DATASET EXCERPT =>
________________
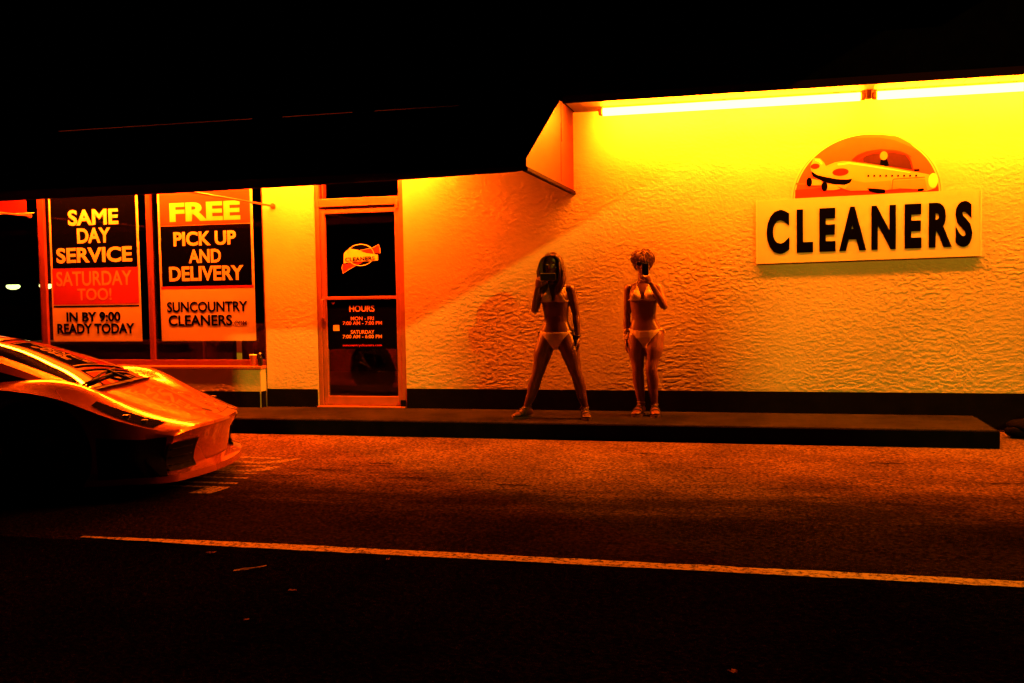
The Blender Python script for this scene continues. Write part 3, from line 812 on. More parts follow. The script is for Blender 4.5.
tw = empty("far_light_blocker", (46, -41.9, 0), "added unseen slim block far beyond the right edge, shading the women and wall", "tower")  # added to keep street light off the two women
bm = bmesh.new(); box(bm, 45.0, 46.0, -42.75, -41.0, 0.0, 27.45); obj("shaft", bm, M_DARKROOF, tw)
bm = bmesh.new(); box(bm, 44.97, 46.03, -42.78, -40.97, 27.451, 27.52); obj("cap", bm, M_SKIRT, tw)

# ================================================================== SPORTS CAR
def smat_paint(name, col):
    m = mat(name, col, 0.24, metal=0.55, spec=0.5, coat=1.0)
    return m
M_PAINT = smat_paint("glossy_orange_paint", (0.58, 0.14, 0.018))
M_CARBLACK = mat("black_car_trim", (0.004, 0.004, 0.004), 0.6, spec=0.05)
M_CARGLASS = mat("dark_car_glass", (0.004, 0.004, 0.004), 0.02, spec=0.6, coat=1.0)
M_TYRE = mat("tyre_rubber", (0.012, 0.012, 0.012), 0.9, spec=0.1)
M_RIM = mat("dark_alloy", (0.06, 0.06, 0.06), 0.3, metal=1.0)
M_LENS = mat("headlamp_lens", (0.02, 0.018, 0.015), 0.05, spec=0.7, coat=1.0)
CAR_X, CAR_Y, CAR_A = -3.93, -3.22, R(14)
car = empty("sports_car", (CAR_X, CAR_Y, 0), "low glossy orange sports car parked with its nose towards the shop, mostly in the dark", "car", rz=CAR_A)

def cspline(keys, u):
    """Catmull-Rom-ish (monotone cubic) interpolation of keys [(u, val), ...] with u decreasing"""
    ks = sorted(keys)
    if u <= ks[0][0]: return ks[0][1]
    if u >= ks[-1][0]: return ks[-1][1]
    for i in range(len(ks)-1):
        if ks[i][0] <= u <= ks[i+1][0]:
            x0, y0 = ks[i]; x1, y1 = ks[i+1]
            def sl(a, b): return (b[1]-a[1]) / (b[0]-a[0])
            d1 = sl(ks[i], ks[i+1])
            m0 = d1 if i == 0 else (sl(ks[i-1], ks[i]) + d1)/2
            m1 = d1 if i+2 >= len(ks) else (d1 + sl(ks[i+1], ks[i+2]))/2
            if i > 0 and sl(ks[i-1], ks[i]) * d1 <= 0: m0 = 0
            if i+2 < len(ks) and sl(ks[i+1], ks[i+2]) * d1 <= 0: m1 = 0
            h = x1-x0; t = (u-x0)/h
            return (2*t**3-3*t**2+1)*y0 + (t**3-2*t**2+t)*h*m0 + (-2*t**3+3*t**2)*y1 + (t**3-t**2)*h*m1

ZC = [(0.0, .474), (-.13, .507), (-.45, .605), (-.80, .725), (-1.2, .80), (-2.0, .83), (-3.0, .90), (-3.7, .92), (-4.3, .86), (-4.52, .80)]
HW = [(0.0, .74), (-.10, .80), (-.25, .875), (-.5, .94), (-.9, .97), (-1.6, .95), (-2.2, .945), (-2.9, 1.0), (-3.6, 1.01), (-4.2, .97), (-4.52, .90)]
BU = [(0.0, .17), (-.25, .12), (-.6, .06), (-1.0, 0.0), (-4.0, 0.0), (-4.52, -.06)]
def bump(x, c, w): return math.exp(-((x-c)/w)**2)
def top_z(u, s):
    a = abs(s)
    z = cspline(ZC, u)
    hump_w = bump(u, -.85, .38)*.060 + bump(u, -3.45, .55)*.075
    z += hump_w * bump(a, .74, .17)
    z -= .030 * a**6
    z -= .010 * bump(a, .50, .10) * bump(u, -.6, .45)
    return z
def top_pt(u, s, dz=0.0):
    return Vector((u - cspline(BU, u)*s*s, cspline(HW, u)*s, top_z(u, s) + dz))

def add_grid(bm, G):
    V = [[bm.verts.new(p) for p in row] for row in G]
    for i in range(len(V)-1):
        for j in range(len(V[0])-1):
            bm.faces.new((V[i][j], V[i+1][j], V[i+1][j+1], V[i][j+1]))
    return V

NU, NS = 74, 41
us = [-4.52 * (i/NU)**1.15 for i in range(NU+1)]
ss = [-1 + 2*j/(NS-1) for j in range(NS)]
bm = bmesh.new()
V = add_grid(bm, [[top_pt(u, s) for s in ss] for u in us])
# boundary loop: nose (s -1..1), right..., tail, back
loop = [V[0][j] for j in range(NS)] + [V[i][NS-1] for i in range(1, NU+1)] + [V[NU][j] for j in range(NS-2, -1, -1)] + [V[i][0] for i in range(NU-1, 0, -1)]
n = len(loop)
def sm(a, b, x):
    t = max(0, min(1, (x-a)/(b-a))); return t*t*(3-2*t)
P0 = [v.co.copy() for v in loop]
prof = []
for i in range(n):
    p = P0[i]; t = (P0[(i+1) % n] - P0[(i-1) % n]); t.z = 0; t.normalize()
    nrm = Vector((t.y, -t.x, 0))
    if nrm.dot(Vector((p.x + 2.3, p.y, 0)).normalized()) < 0: nrm = -nrm
    u = p.x
    nose = sm(-.42, -.22, u)
    tail = sm(-4.30, -4.48, u)
    zt_ = p.z
    # side profile / nose profile / tail profile: (outward offset, height)
    side = [(.004, zt_-.030), (.012, zt_*.74), (.008, .44), (-.01, .27), (-.035, .20), (-.02, .16), (-.03, .115), (-.30, .11)]
    a_in = 1 - .9*bump(abs(p.y), 0.0, .30)*0
    ns_ = [(.008, zt_-.022), (-.012, zt_-.062), (-.055, .345), (-.075, .215), (-.070, .185), (.022, .158), (.026, .112), (-.30, .105)]
    tl = [(.02, zt_-.05), (.03, .66), (.0, .5), (-.02, .36), (-.03, .28), (.0, .22), (-.03, .17), (-.30, .16)]
    col = []
    for k in range(8):
        o_ = side[k][0]*(1-nose-tail) + ns_[k][0]*nose + tl[k][0]*tail
        z_ = side[k][1]*(1-nose-tail) + ns_[k][1]*nose + tl[k][1]*tail
        col.append(Vector((p.x + nrm.x*o_, p.y + nrm.y*o_, z_)))
    prof.append(col)
prev = loop
for k in range(8):
    cur = [bm.verts.new(prof[i][k]) for i in range(n)]
    for i in range(n):
        bm.faces.new((prev[i], prev[(i+1) % n], cur[(i+1) % n], cur[i]))
    prev = cur
bm.faces.new(prev)
bmesh.ops.recalc_face_normals(bm, faces=bm.faces)
me = bpy.data.meshes.new("body"); bm.to_mesh(me); bm.free()
# wheel arches cut out of the body
cut = bmesh.new()
WHEELS = [(-1.02, .34), (-3.55, .355)]
for (u, r) in WHEELS:
    for s in (-1, 1):
        t = bmesh.new()
        tube(t, [(u, s*.70, r), (u, s*1.25, r)], r + .035, 36)
        merge(cut, t)
bmesh.ops.recalc_face_normals(cut, faces=cut.faces)
mc = bpy.data.meshes.new("cut"); cut.to_mesh(mc); cut.free()
oc = bpy.data.objects.new("cut", mc); COL.objects.link(oc)
ob = bpy.data.objects.new("tmpbody", me); COL.objects.link(ob)
md = ob.modifiers.new("b", 'BOOLEAN'); md.object = oc; md.operation = 'DIFFERENCE'; md.solver = 'EXACT'
me2 = bpy.data.meshes.new_from_object(ob.evaluated_get(bpy.context.evaluated_depsgraph_get()))
bpy.data.objects.remove(ob); bpy.data.objects.remove(oc)
body = link_mesh("body", me2, M_PAINT, car, True, False)
me2.set_sharp_from_angle(angle=R(32))

# greenhouse
def patch(bm, p00, p10, p11, p01, nu=10, nv=10, bulge=0.0, bdir=(0,0,1)):
    """bilinear patch p00-p10 along u, p00-p01 along v, bulged"""
    p00, p10, p11, p01 = map(Vector, (p00, p10, p11, p01)); bd = Vector(bdir)
    G = []
    for i in range(nu+1):
        a = i/nu; row = []
        for j in range(nv+1):
            b_ = j/nv
            p = (p00*(1-a) + p10*a)*(1-b_) + (p01*(1-a) + p11*a)*b_
            row.append(p + bd*bulge*4*(a*(1-a))**1*0.5*1.0 + bd*bulge*4*b_*(1-b_)*0.5)
        G.append(row)
    return add_grid(bm, G)
def gh(u, s):
    """greenhouse surface: station u from the cowl (-.78) to the tail deck (-3.5), s -1..1 across"""
    zr = cspline([(-.78,.735), (-1.15,.895), (-1.70,1.075), (-2.10,1.125), (-2.50,1.12), (-3.0,1.04), (-3.6,.945)], u)
    hw = cspline([(-.78,.66), (-1.15,.63), (-1.70,.545), (-2.10,.53), (-2.5,.53), (-3.0,.50), (-3.6,.42)], u)
    bl = cspline([(-.78,.06), (-1.15,.07), (-1.70,.06), (-2.1,.03), (-2.5,0), (-3.6,-.05)], u)
    crown = cspline([(-.78,.015), (-1.7,.04), (-2.5,.05), (-3.6,.02)], u)
    return Vector((u - bl*s*s, hw*s, zr - crown*s*s))
def gh_edge_drop(u, k):
    """side wall of the greenhouse: k 0 at the roof edge .. 1 at the belt"""
    top = gh(u, 1.0)
    bel_y = cspline([(-.78,.78), (-1.2,.83), (-2.0,.84), (-2.8,.83), (-3.6,.75)], u)
    bz = cspline([(-1.05,.765), (-1.3,.80), (-2.0,.82), (-3.0,.885), (-3.65,.90)], top.x) - .03
    return Vector((top.x, top.y + (bel_y-top.y)*k + .02*math.sin(k*PI), top.z + (bz - top.z)*k))
S = [-1 + 2*j/20 for j in range(21)]
def rng(a, b, m): return [a + (b-a)*i/m for i in range(m+1)]
PIL = .80      # |s| beyond this is the A-pillar
bm = bmesh.new(); add_grid(bm, [[gh(u, s*PIL) + Vector((0,0,.004)) for s in S] for u in rng(-.80, -1.66, 14)])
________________
GOAL => Show, from the listing above, each line that contains the word "this".

CORRECT OUTPUT =>
The Blender Python script for this scene continues. Write part 3, from line 812 on. More parts follow. The script is for Blender 4.5.
PIL = .80      # |s| beyond this is the A-pillar